Defending the West: The Line Within
Chapter 3- The Line Within
“The line separating good and evil passes not through states, nor between classes, nor between political parties either—but right through every human heart.”
Aleksandr Solzhenitsyn, The Gulag Archipelago
Morality started when humans realized that instinct alone can’t govern our actions. Left only to our impulses, we tend to pursue what benefits us with little thought for others. Every society, therefore, creates moral rules that supersede our instincts to judge and guide our behavior. These rules do more than steer actions; they categorize them. Some actions are seen as good and encouraged. Others are labeled bad and opposed. Finally, some are considered evil and actively fought against.
Not only can our actions be good, bad, or evil in themselves, but the person who commits them inherits the label that comes from the act. We call someone good because they consistently act with empathy toward others. We call someone bad when their indifference and self-interest seem to dominate their choices. Finally, we label those who knowingly choose to harm or exploit others as evil. Moral language, in other words, is a way of judging behavior and holding ourselves (and others) accountable for the results of our choices.

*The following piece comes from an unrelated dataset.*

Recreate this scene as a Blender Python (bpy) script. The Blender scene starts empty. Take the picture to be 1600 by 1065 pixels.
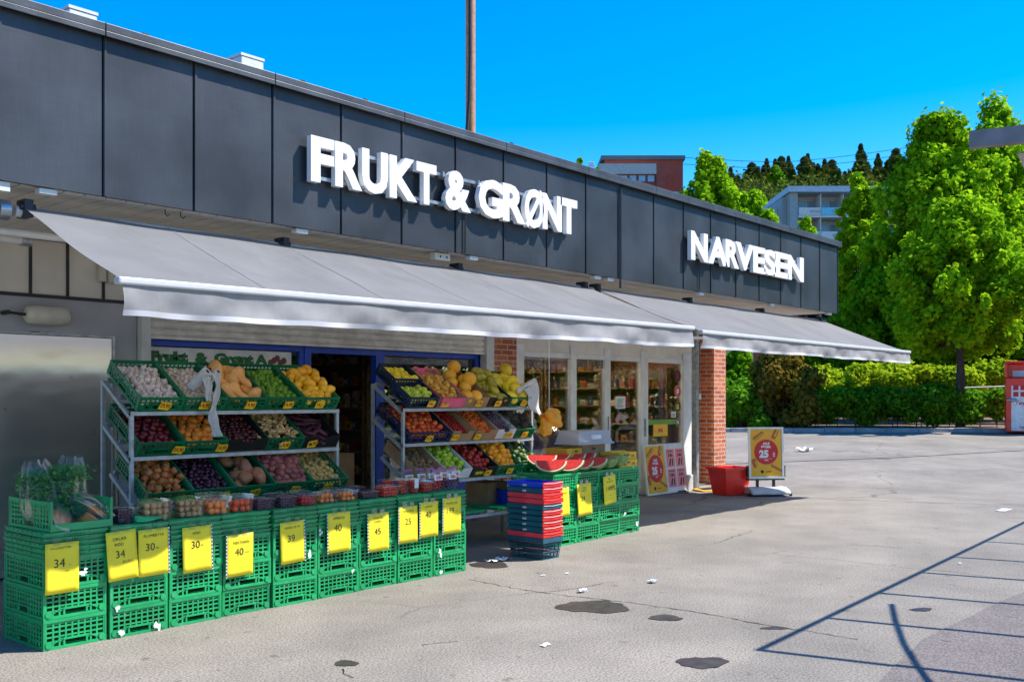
import bpy, math, random
import numpy as np
from mathutils import Matrix, Vector
R = random.Random(7)
PI = math.pi
sc = bpy.context.scene
col = sc.collection
# ------------------------------------------------------------------ survey of the place
F = 1540.0; HOR = 620.0; EYE = 1.6
A = math.radians(40.8); CA, SA = math.cos(A), math.sin(A)
def at(px, py, Y):
    t = (px-800)/F; Z = Y/(SA-t*CA)
    return Vector((Z*(CA+t*SA), Y, EYE+(HOR-py)/F*Z))
def gx(px, Y): return at(px, HOR, Y).x
def dp(px, py, Z):
    L = (px-800)/F*Z
    return Vector((Z*CA+L*SA, Z*SA-L*CA, EYE+(HOR-py)/F*Z))
def zl(Z, L, z=0.0): return Vector((Z*CA+L*SA, Z*SA-L*CA, z))
def gh(x, y):
    Z = x*CA+y*SA
    a = min(max((Z-17)/15, 0), 1)
    return .5*a*a*(1.6-.6*a) + max(0, 0)
def ground(px, py):
    Z = EYE*F/(py-HOR)
    for _ in range(30):
        p = dp(px, py, Z); Z = Z*.5 + .5*(EYE-gh(p.x, p.y))*F/(py-HOR)
    p = dp(px, py, Z); p.z = gh(p.x, p.y); return p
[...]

Being good isn’t just about performing helpful actions. True goodness starts with empathy, the ability to understand and share another person’s feelings and experiences. It shows itself through the principle often summed up by the Golden Rule: treat others as you want to be treated. While good deeds are important, the intentions behind those deeds are even more significant. A person might donate generously to a charity but do so to seek praise, admiration, or influence. Without empathy, even seemingly generous acts can often be just disguised manipulation.
Bad behavior reflects the erosion of that empathy. It is characterized by indifference toward others, often paired with excessive self-interest—what we usually call narcissism. Indifference doesn’t mean hating others; it simply means a lack of concern for their well-being. A leader who ignores reports of corruption or abuse because it “isn’t his problem” acts out of indifference. An employee who sees a colleague being mistreated and shrugs because it doesn’t affect him does the same. In both cases, a bad person tolerates or overlooks the harm to others because it doesn’t impact them.

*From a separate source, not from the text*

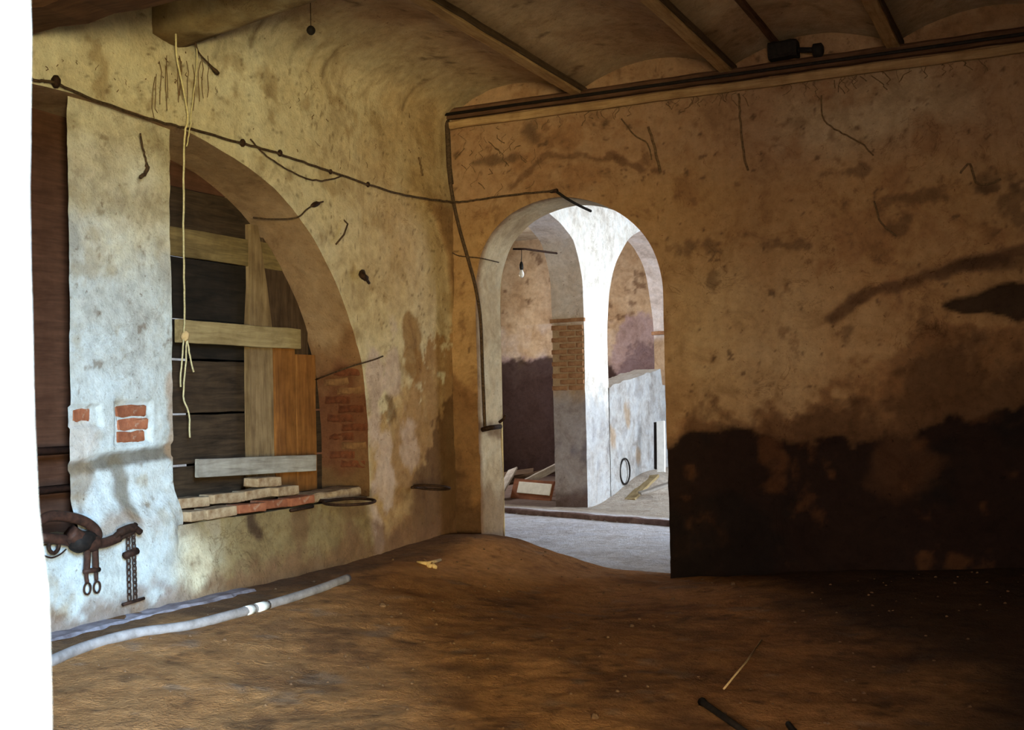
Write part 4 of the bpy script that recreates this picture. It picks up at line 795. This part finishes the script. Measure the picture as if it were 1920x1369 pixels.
for i in range(90):
    px = random.uniform(850, 1910); py = 240 - (px - 838) * 0.136 + random.uniform(-2, 12)
    if i > 60: px = random.uniform(860, 1010); py = random.uniform(250, 350)
    n_ = random.randint(2, 5); q = [OB(px, py, .035 if i <= 60 else .02)]
    for k in range(n_): px += random.uniform(-9, 9); py += random.uniform(2, 9); q.append(OB(px, py, .015))
    tube_geo(q, random.uniform(.0015, .004), 4, False, V, Fc)
for i in range(45):
    px = random.uniform(80, 800); py = random.uniform(90, 240) + max(0, px - 350) * 0.28
    if px < 380 and py > 150: py -= 60
    q = [OL(px, py, .025)]
    for k in range(random.randint(1, 3)): px += random.uniform(-4, 4); py += random.uniform(1, 5); q.append(OL(px, py, .018))
    tube_geo(q, random.uniform(.001, .0035), 4, False, V, Fc)
for i in range(14):
    px = random.uniform(285, 395); py = random.uniform(100, 150); q = []
    for k in range(5): q.append(OL(px + random.uniform(-3, 3), py + k * random.uniform(18, 22), .045))
    tube_geo(q, .003, 4, False, V, Fc)
tag(raw('cobwebs', V, Fc, M_WEB, True), 'dusty cobweb wisps clinging to both walls', 'cobwebs', None, 'stuff')

# ------------------------------------------------------------------ things on the earth floor
def onfloor(px, py, up=0.0):
    z = 0.2
    for _ in range(12): p = P(px, py, z=z); z = gz(p.x, p.y) + up
    return Vector((p.x, p.y, z))
hs = thing('floor_hose', 'pale grey hose lying on the floor along the manger wall', 'hose', onfloor(480, 1140))
pts = curve_pts([onfloor(a, b, .022) for a, b in ((40, 1262), (95, 1240), (160, 1213), (250, 1188), (350, 1174), (430, 1154), (490, 1138), (560, 1117), (610, 1100), (652, 1084))], 8)
under(tube('hose', pts, 0.029, M_HOSE, 10), hs)
for (a, b) in (((459, 1146.5), (474, 1142)), ((481, 1140.5), (501, 1135))):
    under(tube('white_band', [onfloor(*a, .022), onfloor(*b, .022)], 0.0305, M_WHITE, 10), hs)
fo = board('trim_3', (0.10, -6.5, 0.245), (0.07, -3.05, 0.25), (1, 0, 0), 0.22, 0.09, m_noise('lilac_plaster', (0.13, 0.10, 0.11), (0.34, 0.30, 0.34), 9, .95), 0.012, 40, 0.03); tag(fo, 'low plaster ledge along the foot of the manger wall', None, None, 'structure')
s0, s1 = onfloor(1316, 1316, .015), onfloor(1405, 1378, .012); tag(tube('iron_bar', [s0, s0.lerp(s1, .08), s0.lerp(s1, .5), s1], [.022, .016, .015, .014], M_BLACK, 8), 'dark rod lying on the floor at the bottom edge', 'rod')
s0, s1 = onfloor(1478, 1358, .012), onfloor(1500, 1385, .012); tag(tube('stick', [s0, s0.lerp(s1, .5), s1], .014, M_BLACK, 8), 'dark stub of stick right of the rod at the bottom edge', 'stick')
tag(tube('straw_stalk', [onfloor(1428, 1200, .004), onfloor(1400, 1240, .004), onfloor(1357, 1292, .004)], .005, M_EARTH if False else M_STRAW, 5), 'long thin stalk lying on the floor beyond the rod', 'stalk')
for (q, lab) in (([(782, 1053), (800, 1057), (826, 1050)], 'pale straw lying across the floor near the corner'), ([(795, 1050), (806, 1062)], 'short pale straw crossing the longer one near the corner'), ([(808, 1055), (816, 1064)], 'tiny pale straw beside the crossed straws near the corner')):
    tag(tube('straw', [onfloor(a, b, .012) for a, b in q], [.010, .018, .012][:len(q)], M_STRAW, 6), lab, 'straw', 'straws on the floor')
M_CLOD = m_noise('earth_clod', (0.09, 0.05, 0.03), (0.2, 0.115, 0.065), 20, .98, 0, .8, .01)
V = []; Fc = []
for i in range(260):
    x, y = random.uniform(0.25, 5.0), random.uniform(-5.2, -0.1); r = random.uniform(.003, .010) * (2.2 if random.random() < .05 else 1)
    c = Vector((x, y, gz(x, y) + r * .3)); tube_geo([c - Vector((r, 0, 0)), c - Vector((r * .5, 0, 0)), c + Vector((r * .5, r * .2, 0)), c + Vector((r, 0, 0))], [r * .3, r * random.uniform(.6, 1), r * random.uniform(.6, 1), r * .3], 5, False, V, Fc)
tag(raw('earth_clods', V, Fc, M_CLOD), 'small clods and pebbles strewn over the earth floor', 'clods', None, 'stuff')

# ------------------------------------------------------------------ things in the next room
bp = P(978, 512, y=4.15); bulb = thing('light_bulb', 'bare clear bulb hanging in a black socket beyond the doorway', 'bulb', bp)
prof_ = [(.062, .002), (.058, .014), (.045, .028), (.02, .034), (-.005, .031), (-.03, .02), (-.05, .015)]
gl = under(tube('glass', [bp - Vector((0, 0, a)) for a, _ in prof_], [b for _, b in prof_], M_BULB, 14), bulb)
tp_ = P(978, 468, y=4.15); under(tube('socket', [bp + Vector((0, 0, .04)), bp + Vector((0, 0, .06)), bp + Vector((0, 0, .11)), bp + Vector((0, 0, .14)), bp + Vector((0, 0, .15))], [.020, .026, .024, .014, .006], M_SOCKET, 12), bulb)
under(tube('cord', [bp + Vector((0, 0, .14)), tp_], .005, M_SOCKET, 6), bulb)
tag(tube('lamp_arm', [P(962, 467, y=4.15), P(985, 467, y=4.17), (XA0 + 0.15, 4.72, tp_.z + 0.02), (XA0 + 0.18, 4.98, tp_.z + 0.03)], .014, M_RUST, 8), 'rusty arm carrying the bulb cord under the far arch', 'arm')
hc = P(1172, 884, x=XA1 + .03); tag(tube('wall_hoop', [hc + Vector((0.015 * math.cos(k * math.pi / 14), 0.16 * math.cos(k * math.pi / 14), 0.185 * math.sin(k * math.pi / 14))) for k in range(28)], .013, M_BLACK, 6, True), 'dark hoop hanging on the white parapet beyond the doorway', 'hoop')
def far_board(name, a, b, y0, y1, w, t_, mat, lab, cat, wd=(0, 0, 1)):
    return tag(board(name, P(a[0], a[1], y=y0), P(b[0], b[1], y=y1), wd, w, t_, mat, .004, 6), lab, cat)
pn = thing('framed_panel', 'white panel in a red-brown frame leaning on the boards beyond the doorway', 'panel', P(1000, 928, y=6.3))
A_, B_ = P(962, 916, y=6.3), P(1036, 922, y=6.0); dv = (B_ - A_)
under(board('frame', A_, B_, (0.0, 0.35, 1), 0.30, 0.03, m_wood('red_brown_wood', (0.16, 0.055, 0.03), (0.30, 0.12, 0.06)), .003, 4), pn)
nrm = dv.cross(Vector((0, .35, 1))).normalized(); nrm = nrm if nrm.y < 0 else -nrm
under(board('white_panel', A_.lerp(B_, .16) + nrm * .017 + Vector((0, 0, .02)), A_.lerp(B_, .97) + nrm * .017 + Vector((0, 0, .02)), (0, .35, 1), 0.17, 0.02, M_WHITE, .002, 4), pn)
far_board('far_board', (934, 930), (962, 880), 5.9, 7.2, .16, .03, M_GREYWOOD, 'greyish board leaning at the left end of the pile beyond the doorway', 'board', (1, 0, .3))
far_board('far_board', (948, 905), (1046, 880), 6.9, 7.6, .14, .04, M_DARKWOOD, 'dark board behind the white panel beyond the doorway', 'board', (0, 1, .5))
far_board('far_board', (985, 905), (1050, 872), 6.6, 7.4, .10, .06, M_GREYWOOD, 'slanting beam above the white panel beside the brick pier', 'board', (0, .3, 1))
far_board('far_board', (936, 893), (1000, 884), 7.6, 7.8, .25, .04, M_DARKWOOD, 'wide dark plank at the back of the far pile', 'board', (0, 1, .3))
far_board('far_plank', (1180, 938), (1226, 893), 5.9, 7.2, .16, .04, M_PINE, 'pale plank lying on the rubble below the white parapet', 'plank', (1, 0, .1))
far_board('far_plank', (1200, 925), (1262, 905), 6.0, 6.3, .14, .035, M_GREYWOOD, 'greyish plank crossing behind the pale one on the rubble', 'plank', (0, 1, .2))
wp0, wp1 = P(1240, 886, y=7.0), P(1239, 790, y=7.2)
wb = thing('white_post', 'white painted post standing at the right jamb beyond the doorway', 'post', wp0)
under(board('face', wp0, wp1, (1, 0, 0), 0.12, 0.05, M_WHITE, .002, 4), wb)
under(board('dark_edge', wp0 + Vector((-.085, .02, .05)), wp1 + Vector((-.085, .02, -.02)), (1, 0, 0), 0.05, 0.05, M_BLACK, .002, 4), wb)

Evil goes further, often much further. It is a deliberate choice to harm, manipulate, or exploit others for advantage or pleasure; in other words, cruelty. Where good recognizes the humanity of others, evil reduces people to objects to be used, manipulated, or destroyed. Where good restrains our self-interest out of regard for others, evil elevates self-interest above all restraint. The difference lies not only in the action itself but also in the willingness to commit it.
Once these distinctions are clear, the troubling truth becomes evident: since morality depends on our actions toward others, we all have the capacity for good, bad, or evil acts. This is the core message of Solzhenitsyn’s quote. After enduring years in the Soviet gulags, he realized that evil is not a trait of political systems or institutions but of the people who inhabit them. Everyone has the potential for good, bad, or evil, and our choices in how we treat others determine whether we are good, bad, or evil ourselves.
Evil isn’t limited to monstrous figures or oppressive systems. It happens when ordinary people convince themselves that harmful actions are justified, necessary, or unavoidable. While some commit evil through cruelty or greed, many more do so gradually by rationalizing their choices, obeying orders, and ignoring what’s right.
We resist acknowledging this because externalizing evil onto institutions protects our self-image. If wrongdoing is attributed to “the system,” economic pressure, cultural expectations, or temptation, responsibility shifts away from the individual. The old adage, “the devil made me do it,” expresses this perfectly. When we can say that the cause of our behavior lies outside us, we do not have to accept responsibility for our actions.
Institutions do not create this process as much as amplify it. Responsibility may be divided within organizations, but that division does not eliminate personal accountability. Every person who drafts a policy, approves an action, enforces an order, or looks away adds to the outcome. The soldiers who pushed innocents toward the gas chambers at Auschwitz might not have released the gas themselves, but their participation made the crime possible. Evil spreads when people give up their conscience in such small, gradual steps that they barely notice it fading.
When moral standards themselves become flexible or negotiable, this decline speeds up. Euphemisms are used to mask harsh realities; coercion becomes necessary, exploitation is framed as efficiency, and loyalty to the group replaces personal judgment. In that environment, the line within the human heart steadily moves in the wrong direction.
Solzhenitsyn’s insight, therefore, offers a practical warning. The fight between good and evil is not primarily waged between nations, parties, or ideologies. It happens within individuals. The same person who can show empathy to some can also commit acts of cruelty to others. The same ambition that is harnessed to build can also be used to destroy. Every misuse of authority begins when self-interest appears easier to justify than restraint.
If the line dividing good and evil runs through every human heart, then the main moral challenge isn’t eliminating evil but keeping that line steady inside ourselves, before our indifference turns into cruelty.